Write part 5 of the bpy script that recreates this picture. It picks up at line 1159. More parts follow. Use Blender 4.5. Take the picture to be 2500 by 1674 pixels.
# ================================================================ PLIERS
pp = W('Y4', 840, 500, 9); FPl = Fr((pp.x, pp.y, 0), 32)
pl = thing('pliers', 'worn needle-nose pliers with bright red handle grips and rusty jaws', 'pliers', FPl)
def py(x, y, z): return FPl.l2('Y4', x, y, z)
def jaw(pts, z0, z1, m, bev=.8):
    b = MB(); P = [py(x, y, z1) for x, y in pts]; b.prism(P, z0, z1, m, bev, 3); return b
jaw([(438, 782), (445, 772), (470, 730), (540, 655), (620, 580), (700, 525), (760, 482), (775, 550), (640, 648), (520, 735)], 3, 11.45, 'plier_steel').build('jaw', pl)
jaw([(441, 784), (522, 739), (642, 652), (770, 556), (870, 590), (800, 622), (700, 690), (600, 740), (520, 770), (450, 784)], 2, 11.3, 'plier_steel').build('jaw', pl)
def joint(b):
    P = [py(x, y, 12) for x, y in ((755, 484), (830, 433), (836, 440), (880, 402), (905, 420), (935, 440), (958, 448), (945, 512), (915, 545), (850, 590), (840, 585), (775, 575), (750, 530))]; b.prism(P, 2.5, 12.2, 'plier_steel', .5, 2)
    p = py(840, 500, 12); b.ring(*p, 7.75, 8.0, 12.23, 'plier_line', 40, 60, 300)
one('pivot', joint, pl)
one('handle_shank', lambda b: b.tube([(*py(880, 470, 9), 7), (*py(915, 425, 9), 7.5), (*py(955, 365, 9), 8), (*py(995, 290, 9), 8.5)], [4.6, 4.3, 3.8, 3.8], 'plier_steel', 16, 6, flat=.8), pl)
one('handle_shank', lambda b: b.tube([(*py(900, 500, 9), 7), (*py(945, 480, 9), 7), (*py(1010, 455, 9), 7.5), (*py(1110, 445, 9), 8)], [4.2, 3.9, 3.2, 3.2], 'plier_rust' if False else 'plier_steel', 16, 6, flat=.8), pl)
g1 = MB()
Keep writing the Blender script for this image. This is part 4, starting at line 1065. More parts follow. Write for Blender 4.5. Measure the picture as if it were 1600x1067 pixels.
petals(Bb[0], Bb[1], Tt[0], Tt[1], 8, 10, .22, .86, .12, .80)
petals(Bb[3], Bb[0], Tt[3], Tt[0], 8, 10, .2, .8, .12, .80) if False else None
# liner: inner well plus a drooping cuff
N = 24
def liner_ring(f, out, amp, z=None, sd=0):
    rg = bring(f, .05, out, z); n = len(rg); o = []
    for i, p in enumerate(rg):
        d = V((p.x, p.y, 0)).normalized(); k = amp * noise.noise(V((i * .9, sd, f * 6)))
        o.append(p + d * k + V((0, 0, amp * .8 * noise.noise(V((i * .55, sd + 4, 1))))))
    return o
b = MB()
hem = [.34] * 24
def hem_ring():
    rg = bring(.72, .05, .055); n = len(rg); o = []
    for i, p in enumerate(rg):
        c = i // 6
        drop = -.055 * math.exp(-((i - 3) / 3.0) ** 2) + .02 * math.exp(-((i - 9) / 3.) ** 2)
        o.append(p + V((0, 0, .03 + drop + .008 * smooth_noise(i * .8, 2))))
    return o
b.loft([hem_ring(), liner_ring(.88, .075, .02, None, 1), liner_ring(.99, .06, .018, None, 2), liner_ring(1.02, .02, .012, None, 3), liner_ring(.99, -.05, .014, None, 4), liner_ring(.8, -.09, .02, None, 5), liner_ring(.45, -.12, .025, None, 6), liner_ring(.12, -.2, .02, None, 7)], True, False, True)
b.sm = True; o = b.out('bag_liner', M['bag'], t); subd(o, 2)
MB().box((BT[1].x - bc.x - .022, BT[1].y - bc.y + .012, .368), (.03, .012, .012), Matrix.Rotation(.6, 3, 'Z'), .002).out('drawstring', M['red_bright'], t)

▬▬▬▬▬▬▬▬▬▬

> **Your goal**:
Retype every record above exactly as it appears.

> **Answer to the task**:
Write part 5 of the bpy script that recreates this picture. It picks up at line 1159. More parts follow. Use Blender 4.5. Take the picture to be 2500 by 1674 pixels.
# ================================================================ PLIERS
pp = W('Y4', 840, 500, 9); FPl = Fr((pp.x, pp.y, 0), 32)
pl = thing('pliers', 'worn needle-nose pliers with bright red handle grips and rusty jaws', 'pliers', FPl)
def py(x, y, z): return FPl.l2('Y4', x, y, z)
def jaw(pts, z0, z1, m, bev=.8):
    b = MB(); P = [py(x, y, z1) for x, y in pts]; b.prism(P, z0, z1, m, bev, 3); return b
jaw([(438, 782), (445, 772), (470, 730), (540, 655), (620, 580), (700, 525), (760, 482), (775, 550), (640, 648), (520, 735)], 3, 11.45, 'plier_steel').build('jaw', pl)
jaw([(441, 784), (522, 739), (642, 652), (770, 556), (870, 590), (800, 622), (700, 690), (600, 740), (520, 770), (450, 784)], 2, 11.3, 'plier_steel').build('jaw', pl)
def joint(b):
    P = [py(x, y, 12) for x, y in ((755, 484), (830, 433), (836, 440), (880, 402), (905, 420), (935, 440), (958, 448), (945, 512), (915, 545), (850, 590), (840, 585), (775, 575), (750, 530))]; b.prism(P, 2.5, 12.2, 'plier_steel', .5, 2)
    p = py(840, 500, 12); b.ring(*p, 7.75, 8.0, 12.23, 'plier_line', 40, 60, 300)
one('pivot', joint, pl)
one('handle_shank', lambda b: b.tube([(*py(880, 470, 9), 7), (*py(915, 425, 9), 7.5), (*py(955, 365, 9), 8), (*py(995, 290, 9), 8.5)], [4.6, 4.3, 3.8, 3.8], 'plier_steel', 16, 6, flat=.8), pl)
one('handle_shank', lambda b: b.tube([(*py(900, 500, 9), 7), (*py(945, 480, 9), 7), (*py(1010, 455, 9), 7.5), (*py(1110, 445, 9), 8)], [4.2, 3.9, 3.2, 3.2], 'plier_rust' if False else 'plier_steel', 16, 6, flat=.8), pl)
g1 = MB()
Keep writing the Blender script for this image. This is part 4, starting at line 1065. More parts follow. Write for Blender 4.5. Measure the picture as if it were 1600x1067 pixels.
petals(Bb[0], Bb[1], Tt[0], Tt[1], 8, 10, .22, .86, .12, .80)
petals(Bb[3], Bb[0], Tt[3], Tt[0], 8, 10, .2, .8, .12, .80) if False else None
# liner: inner well plus a drooping cuff
N = 24
def liner_ring(f, out, amp, z=None, sd=0):
    rg = bring(f, .05, out, z); n = len(rg); o = []
    for i, p in enumerate(rg):
        d = V((p.x, p.y, 0)).normalized(); k = amp * noise.noise(V((i * .9, sd, f * 6)))
        o.append(p + d * k + V((0, 0, amp * .8 * noise.noise(V((i * .55, sd + 4, 1))))))
    return o
b = MB()
hem = [.34] * 24
def hem_ring():
    rg = bring(.72, .05, .055); n = len(rg); o = []
    for i, p in enumerate(rg):
        c = i // 6
        drop = -.055 * math.exp(-((i - 3) / 3.0) ** 2) + .02 * math.exp(-((i - 9) / 3.) ** 2)
        o.append(p + V((0, 0, .03 + drop + .008 * smooth_noise(i * .8, 2))))
    return o
b.loft([hem_ring(), liner_ring(.88, .075, .02, None, 1), liner_ring(.99, .06, .018, None, 2), liner_ring(1.02, .02, .012, None, 3), liner_ring(.99, -.05, .014, None, 4), liner_ring(.8, -.09, .02, None, 5), liner_ring(.45, -.12, .025, None, 6), liner_ring(.12, -.2, .02, None, 7)], True, False, True)
b.sm = True; o = b.out('bag_liner', M['bag'], t); subd(o, 2)
MB().box((BT[1].x - bc.x - .022, BT[1].y - bc.y + .012, .368), (.03, .012, .012), Matrix.Rotation(.6, 3, 'Z'), .002).out('drawstring', M['red_bright'], t)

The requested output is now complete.